How to reuse an expression in a comprehension expression?

谁说胖子不能爱 提交于 2020-04-30 06:32:26

问题


Imagine a theoretical snippet:

# just for this example: `bad_structure` contains a list of dicts with different keys
# for the same semantic
bad_structure = [{'path': '/dir/one'}, {'subdir': '/dir/two'}]

# i want to turn this into
# { '/dir/one': some_func('/dir/one'),
#   '/dir/two': some_func('/dir/two')}

result = {}
for e in bad_structure:
  # calculate a value which we will need more than once (here the key)
  p = next(k for k in ('path', 'subdir') if k in e)
  result[p] = some_func(p)

I want to turn this into a dict comprehension now and my first approach looks like this:

bad_structure = [{'path': '/dir/one'}, {'path': '/dir/two'}]
result = {next(k for k in ('path', 'subdir') if k in e): 
          some_func(next(k for k in ('path', 'subdir') if k in e))
          for e in bad_structure}

which contains the 'calculation' twice which ugly, error prone and slow. I would like to rewrite it to s.th. like

result = {p: some_func(p) 
          for p = next(k for k in ('path', 'subdir') if k in e)
          for e in bad_structure}

which is no valid Python code of course..

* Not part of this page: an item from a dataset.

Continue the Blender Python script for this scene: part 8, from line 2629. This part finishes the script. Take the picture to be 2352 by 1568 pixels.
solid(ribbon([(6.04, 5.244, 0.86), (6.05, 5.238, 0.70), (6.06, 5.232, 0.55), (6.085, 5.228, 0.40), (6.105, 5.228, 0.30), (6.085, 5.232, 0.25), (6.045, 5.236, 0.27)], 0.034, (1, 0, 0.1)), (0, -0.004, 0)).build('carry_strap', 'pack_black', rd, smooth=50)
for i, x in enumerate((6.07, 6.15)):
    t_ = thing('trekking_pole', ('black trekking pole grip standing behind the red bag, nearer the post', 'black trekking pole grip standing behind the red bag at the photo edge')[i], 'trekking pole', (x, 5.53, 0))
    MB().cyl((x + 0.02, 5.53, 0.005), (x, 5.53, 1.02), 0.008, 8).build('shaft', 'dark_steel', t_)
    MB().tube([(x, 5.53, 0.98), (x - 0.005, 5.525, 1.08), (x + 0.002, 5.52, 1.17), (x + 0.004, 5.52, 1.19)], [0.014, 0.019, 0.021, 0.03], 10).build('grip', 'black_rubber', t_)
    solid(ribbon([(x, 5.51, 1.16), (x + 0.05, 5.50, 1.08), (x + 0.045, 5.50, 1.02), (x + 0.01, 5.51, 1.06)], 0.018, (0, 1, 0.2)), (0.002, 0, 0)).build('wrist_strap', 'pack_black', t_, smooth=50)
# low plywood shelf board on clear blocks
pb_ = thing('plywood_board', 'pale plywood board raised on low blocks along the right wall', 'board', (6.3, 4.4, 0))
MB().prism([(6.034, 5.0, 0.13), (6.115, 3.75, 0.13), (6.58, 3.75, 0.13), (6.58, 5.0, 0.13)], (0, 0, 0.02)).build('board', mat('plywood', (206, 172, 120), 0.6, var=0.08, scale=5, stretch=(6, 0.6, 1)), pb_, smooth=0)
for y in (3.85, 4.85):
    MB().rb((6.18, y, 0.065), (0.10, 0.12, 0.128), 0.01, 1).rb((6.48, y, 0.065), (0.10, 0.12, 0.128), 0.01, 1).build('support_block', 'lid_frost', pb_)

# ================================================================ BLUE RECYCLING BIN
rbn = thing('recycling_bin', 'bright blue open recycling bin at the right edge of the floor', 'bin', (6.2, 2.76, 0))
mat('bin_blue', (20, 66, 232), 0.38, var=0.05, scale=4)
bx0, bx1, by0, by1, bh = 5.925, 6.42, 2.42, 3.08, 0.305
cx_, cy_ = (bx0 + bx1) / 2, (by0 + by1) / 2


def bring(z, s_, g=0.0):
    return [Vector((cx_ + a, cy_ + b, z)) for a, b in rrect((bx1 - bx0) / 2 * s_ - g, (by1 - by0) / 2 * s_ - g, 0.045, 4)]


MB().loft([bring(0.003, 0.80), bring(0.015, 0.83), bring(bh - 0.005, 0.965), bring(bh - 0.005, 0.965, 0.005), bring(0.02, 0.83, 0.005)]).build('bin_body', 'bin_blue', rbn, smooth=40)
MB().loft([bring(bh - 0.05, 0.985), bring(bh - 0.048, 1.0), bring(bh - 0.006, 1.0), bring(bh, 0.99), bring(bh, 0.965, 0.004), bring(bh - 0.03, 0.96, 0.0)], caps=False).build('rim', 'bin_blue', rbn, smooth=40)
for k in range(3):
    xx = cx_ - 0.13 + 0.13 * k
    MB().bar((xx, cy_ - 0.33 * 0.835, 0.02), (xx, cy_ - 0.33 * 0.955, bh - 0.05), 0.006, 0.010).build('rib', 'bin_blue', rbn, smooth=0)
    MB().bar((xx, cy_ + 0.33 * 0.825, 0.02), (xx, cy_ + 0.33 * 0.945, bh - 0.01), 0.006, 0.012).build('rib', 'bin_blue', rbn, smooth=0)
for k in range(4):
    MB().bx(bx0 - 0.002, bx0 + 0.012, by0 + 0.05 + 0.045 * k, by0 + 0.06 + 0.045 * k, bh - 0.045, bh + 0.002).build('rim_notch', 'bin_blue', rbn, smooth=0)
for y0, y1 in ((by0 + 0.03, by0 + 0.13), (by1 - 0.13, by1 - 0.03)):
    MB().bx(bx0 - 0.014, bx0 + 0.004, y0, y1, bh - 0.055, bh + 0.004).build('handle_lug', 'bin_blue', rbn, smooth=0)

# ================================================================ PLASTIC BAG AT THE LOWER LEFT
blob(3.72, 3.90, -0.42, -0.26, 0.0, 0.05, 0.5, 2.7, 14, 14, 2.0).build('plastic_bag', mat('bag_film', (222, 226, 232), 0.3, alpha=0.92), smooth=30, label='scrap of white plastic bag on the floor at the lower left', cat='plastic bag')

Is something like this possible in Python?

For clarification: I don't care about comprehension syntax but reusing a calculation without separate variable declaration (which is not possible in closed expressions)


回答1:


You can use an intermediate comprehension to bind to a name:

result = {
    p: some_func(p)
    # bind intermediate result to p
    for p in (  # nested comprehension to produce intermediate result
        next(k for k in ('path', 'subdir') if k in e)
        for e in bad_structure
    )
 }

Instead of mapping directly to two separate expressions, it first maps to a common expression which then is mapped to two separate expressions.

You can pass along and rename an arbitrary number of values. Create a tuple in the inner comprehension, and unpack it to multiple names in the outer comprehension.

result = {
    p: some_func(e, p)
    for e, p in (
        (e, next(iter(e)))
        for e in bad_structure
    )
 }



回答2:


Yes! Python 3.8 introduces the "Assignment operator" :=, which allows you to define a variable within the local scope of a single expression (e.g. a comprehension). In your example, you would do this:

result = {(p := next(k for k in ('path', 'subdir') if k in e)): some_func(p) 
          for e in bad_structure}

Disclaimer: this will not work in any version of python before 3.8.